I was wondering about this too—it's super interesting! Did you create this? Could you add graphs showing acceleration and deceleration? Also, this might be a dumb question, but how does mass factor into the energy calculations? I would love to see graphs that include the multiple stages of travel (acceleration and deceleration) as well as the mass of various kinds of fuel required for different propulsion systems such as chemical rocket, nucular etc.

ANewFormation|1 year ago

Relativistic mass increases are an observed effect. So if you're on the relativistic starship (as these are usually called) your mass does not change as your relative velocity does.

But for an at rest observer, your ship's mass would approach infinity as its speed approaches the speed of light. This is the reason the ship would never be observed as hitting the speed of light.

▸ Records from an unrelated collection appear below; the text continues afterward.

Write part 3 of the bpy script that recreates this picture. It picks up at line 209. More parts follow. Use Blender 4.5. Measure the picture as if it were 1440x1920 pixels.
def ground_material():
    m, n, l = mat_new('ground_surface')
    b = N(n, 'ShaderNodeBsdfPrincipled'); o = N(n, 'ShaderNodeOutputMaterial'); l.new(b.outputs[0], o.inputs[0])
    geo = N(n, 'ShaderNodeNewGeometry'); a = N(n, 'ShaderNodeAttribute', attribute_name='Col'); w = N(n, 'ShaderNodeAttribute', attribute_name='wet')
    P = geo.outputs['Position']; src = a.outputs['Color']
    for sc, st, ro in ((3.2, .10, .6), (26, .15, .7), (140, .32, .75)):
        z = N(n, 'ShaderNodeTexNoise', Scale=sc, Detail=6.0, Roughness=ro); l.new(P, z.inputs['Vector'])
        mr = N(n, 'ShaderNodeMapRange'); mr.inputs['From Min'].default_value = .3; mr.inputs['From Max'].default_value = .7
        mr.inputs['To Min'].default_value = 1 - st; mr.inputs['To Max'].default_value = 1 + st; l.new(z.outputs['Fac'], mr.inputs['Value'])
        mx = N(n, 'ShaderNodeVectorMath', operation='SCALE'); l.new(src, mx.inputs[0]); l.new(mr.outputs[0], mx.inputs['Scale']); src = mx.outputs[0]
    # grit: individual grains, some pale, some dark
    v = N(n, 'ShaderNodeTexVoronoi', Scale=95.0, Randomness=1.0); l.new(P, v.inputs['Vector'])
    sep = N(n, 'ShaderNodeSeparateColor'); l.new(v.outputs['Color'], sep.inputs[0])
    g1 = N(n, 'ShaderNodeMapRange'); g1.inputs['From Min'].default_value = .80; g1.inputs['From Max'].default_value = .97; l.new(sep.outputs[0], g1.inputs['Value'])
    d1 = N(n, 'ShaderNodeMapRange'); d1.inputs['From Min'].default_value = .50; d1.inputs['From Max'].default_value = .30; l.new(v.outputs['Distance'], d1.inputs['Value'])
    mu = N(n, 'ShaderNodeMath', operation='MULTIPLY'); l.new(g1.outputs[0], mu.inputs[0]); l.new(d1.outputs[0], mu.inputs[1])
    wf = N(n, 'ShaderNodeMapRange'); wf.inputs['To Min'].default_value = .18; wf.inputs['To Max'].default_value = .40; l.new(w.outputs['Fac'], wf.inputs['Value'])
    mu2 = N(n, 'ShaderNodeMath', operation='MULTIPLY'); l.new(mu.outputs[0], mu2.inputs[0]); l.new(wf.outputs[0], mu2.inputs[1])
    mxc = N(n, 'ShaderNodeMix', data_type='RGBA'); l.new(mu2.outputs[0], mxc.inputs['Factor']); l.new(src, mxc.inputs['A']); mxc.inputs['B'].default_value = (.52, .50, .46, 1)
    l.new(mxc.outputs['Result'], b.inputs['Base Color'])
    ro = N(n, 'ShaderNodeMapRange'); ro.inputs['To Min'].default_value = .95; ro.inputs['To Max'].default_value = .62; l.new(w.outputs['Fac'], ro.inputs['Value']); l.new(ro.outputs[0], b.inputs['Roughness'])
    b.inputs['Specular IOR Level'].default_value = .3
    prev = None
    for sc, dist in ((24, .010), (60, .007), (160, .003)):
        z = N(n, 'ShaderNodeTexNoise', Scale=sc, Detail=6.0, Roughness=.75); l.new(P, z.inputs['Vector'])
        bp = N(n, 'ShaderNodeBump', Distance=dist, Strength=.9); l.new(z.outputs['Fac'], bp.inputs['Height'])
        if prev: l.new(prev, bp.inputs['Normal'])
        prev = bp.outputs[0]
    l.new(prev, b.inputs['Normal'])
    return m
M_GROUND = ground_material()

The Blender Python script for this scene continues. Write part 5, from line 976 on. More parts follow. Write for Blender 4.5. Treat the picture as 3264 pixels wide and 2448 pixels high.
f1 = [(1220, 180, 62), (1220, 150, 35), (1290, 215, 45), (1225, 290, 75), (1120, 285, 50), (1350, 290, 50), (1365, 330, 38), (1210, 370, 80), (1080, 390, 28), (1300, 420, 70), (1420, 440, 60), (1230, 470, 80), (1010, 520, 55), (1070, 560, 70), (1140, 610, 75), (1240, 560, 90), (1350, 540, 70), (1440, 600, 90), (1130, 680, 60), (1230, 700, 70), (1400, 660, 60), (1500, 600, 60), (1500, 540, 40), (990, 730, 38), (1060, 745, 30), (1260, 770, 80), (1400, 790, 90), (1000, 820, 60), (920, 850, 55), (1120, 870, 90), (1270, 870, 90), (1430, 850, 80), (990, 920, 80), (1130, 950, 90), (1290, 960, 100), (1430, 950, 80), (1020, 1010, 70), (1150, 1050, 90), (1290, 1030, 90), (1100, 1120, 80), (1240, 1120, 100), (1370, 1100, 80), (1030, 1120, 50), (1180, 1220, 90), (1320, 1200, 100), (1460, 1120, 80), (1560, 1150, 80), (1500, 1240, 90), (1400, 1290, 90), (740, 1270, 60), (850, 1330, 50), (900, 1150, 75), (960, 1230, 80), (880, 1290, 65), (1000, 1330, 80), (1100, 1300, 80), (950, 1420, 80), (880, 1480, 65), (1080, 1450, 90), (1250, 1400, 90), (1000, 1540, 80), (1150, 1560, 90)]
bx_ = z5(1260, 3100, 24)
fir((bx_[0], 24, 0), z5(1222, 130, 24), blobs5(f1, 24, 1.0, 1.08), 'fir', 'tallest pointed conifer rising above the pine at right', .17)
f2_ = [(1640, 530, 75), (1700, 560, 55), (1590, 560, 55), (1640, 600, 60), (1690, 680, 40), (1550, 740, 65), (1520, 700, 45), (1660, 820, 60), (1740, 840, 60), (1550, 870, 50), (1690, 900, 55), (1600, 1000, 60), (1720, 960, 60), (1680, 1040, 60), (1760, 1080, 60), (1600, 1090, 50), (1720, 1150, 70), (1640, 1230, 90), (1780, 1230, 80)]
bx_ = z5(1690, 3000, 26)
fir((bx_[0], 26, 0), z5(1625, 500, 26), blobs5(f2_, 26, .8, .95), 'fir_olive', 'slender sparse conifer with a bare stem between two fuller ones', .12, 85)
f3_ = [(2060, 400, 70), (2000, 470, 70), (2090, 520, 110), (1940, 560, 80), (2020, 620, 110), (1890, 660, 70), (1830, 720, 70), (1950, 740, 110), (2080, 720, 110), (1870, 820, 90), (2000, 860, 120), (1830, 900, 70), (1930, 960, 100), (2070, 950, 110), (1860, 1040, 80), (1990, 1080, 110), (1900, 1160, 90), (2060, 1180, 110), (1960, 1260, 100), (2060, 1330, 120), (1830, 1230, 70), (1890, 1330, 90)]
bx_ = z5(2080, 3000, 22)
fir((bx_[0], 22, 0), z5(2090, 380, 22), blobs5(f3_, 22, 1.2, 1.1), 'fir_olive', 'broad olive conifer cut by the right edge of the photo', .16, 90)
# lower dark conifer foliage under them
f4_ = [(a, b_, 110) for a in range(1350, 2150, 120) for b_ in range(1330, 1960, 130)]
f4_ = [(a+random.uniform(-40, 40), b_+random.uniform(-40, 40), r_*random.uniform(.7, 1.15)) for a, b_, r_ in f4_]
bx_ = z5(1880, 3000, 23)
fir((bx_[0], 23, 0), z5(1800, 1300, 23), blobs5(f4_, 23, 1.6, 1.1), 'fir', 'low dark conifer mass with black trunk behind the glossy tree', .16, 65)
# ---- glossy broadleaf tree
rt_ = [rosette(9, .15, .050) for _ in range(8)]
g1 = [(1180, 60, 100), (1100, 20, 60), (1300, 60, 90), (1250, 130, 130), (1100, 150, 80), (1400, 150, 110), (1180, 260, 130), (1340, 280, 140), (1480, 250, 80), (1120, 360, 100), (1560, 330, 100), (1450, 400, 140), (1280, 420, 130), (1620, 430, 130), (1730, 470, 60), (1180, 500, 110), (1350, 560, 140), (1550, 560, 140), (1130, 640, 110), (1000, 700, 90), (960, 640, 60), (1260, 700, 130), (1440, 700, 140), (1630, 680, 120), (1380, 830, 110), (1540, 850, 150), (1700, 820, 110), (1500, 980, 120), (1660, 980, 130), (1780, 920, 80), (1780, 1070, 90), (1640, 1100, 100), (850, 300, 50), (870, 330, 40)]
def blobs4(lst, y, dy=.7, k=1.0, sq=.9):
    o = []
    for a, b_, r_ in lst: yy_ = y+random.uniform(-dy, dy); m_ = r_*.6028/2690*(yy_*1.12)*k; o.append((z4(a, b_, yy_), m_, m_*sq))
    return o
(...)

In practical terms this is also why particle accelerators can't just infinitely accelerate the particles - their apparent mass exponentially increases and so too does the amount of energy required to continue to accelerate them.

mpclarkson|1 year ago

Hey, I created this and yes I want to include charts if you want to decelerate too so you don't go flying past. I knocked out this initial version yesterday afternoon and already planned to add this. Might see if I can do it today.

tokai|1 year ago

if you can accelerate at 1g you can also decelerate at 1g

thfuran|1 year ago

Only if you can turn around or vector your thrust.

headcanon|1 year ago

yeah, I'd love to see an option to include a deceleration step and what the time debt looks like from there.